Nelle memorie della figlia Eva riguardanti questo periodo, leggiamo: « … Era sempre impegnato in una lotta instancabile per riportare la gente alla fede dei padri. Diceva: prima di tutto dobbiamo riportare la gente a credere fermamente in Cristo. Io non pensavo fosse possibile, perché il popolo in tanti anni si era indurito, ma mio padre con l’amore di Dio riusciva in tutto. Non aveva mai paura delle difficoltà e delle minacce: ovunque lo chiamavano, lui partiva: funerali, battesimi, Divina Liturgia, ma soprattutto sapeva annunciare la parola di Dio. … Celebrava in strada o accanto alla chiesa, perché gli ortodossi gli impedivano di entrarvi. … Non ometteva mai la predica, durante la quale richiamava la gente a vivere in pace e a mantenere salda la fede in Cristo».
Nel gennaio 1990 il vescovo ordinario Ioann Semedij designa padre Andrej parroco nel villaggio Činadievo. Qui la maggior parte dei fedeli era passata all’ortodossia. Padre Andrej con la sua bontà e il suo calore sa attirarsi la simpatia della gente, che ritorna alla chiesa greco-cattolica.
Padre Andrej muore il 31 luglio 1992. È stato riabilitato il 29 gennaio 1992.

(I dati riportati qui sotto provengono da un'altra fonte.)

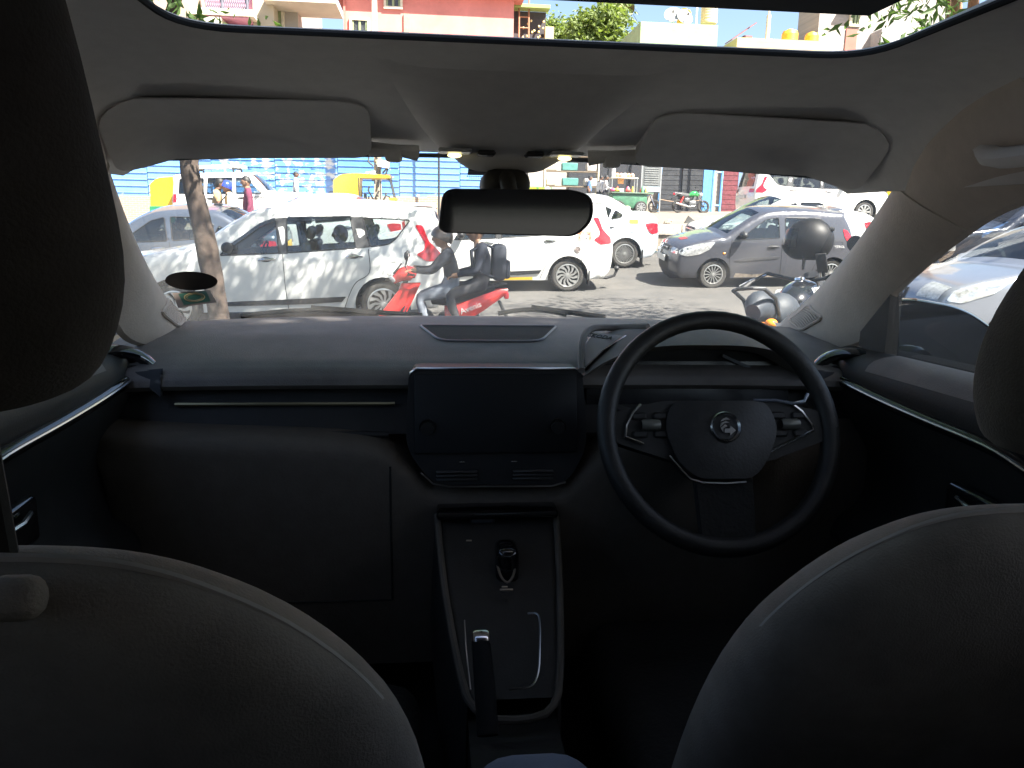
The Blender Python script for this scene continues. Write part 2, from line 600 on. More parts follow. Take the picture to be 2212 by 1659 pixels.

La moglie di padre Andrej, Marija (1912-1996), all’arresto del marito era stata licenziata, perché membro della famiglia di un nemico del popolo. Era rimasta per strada con cinque figli e la vecchia madre, senza alcun mezzo di sostentamento. In più era esposta alle continue attenzioni della polizia politica. Anche per questo aveva abbandonato Iršava e trovato rifugio presso i parenti nel villaggio Dusino. Qui dava lezioni private di musica, dirigeva il coro di una scuola finché non era riuscita a trovare un posto di infermiera all’ospedale di Iršava.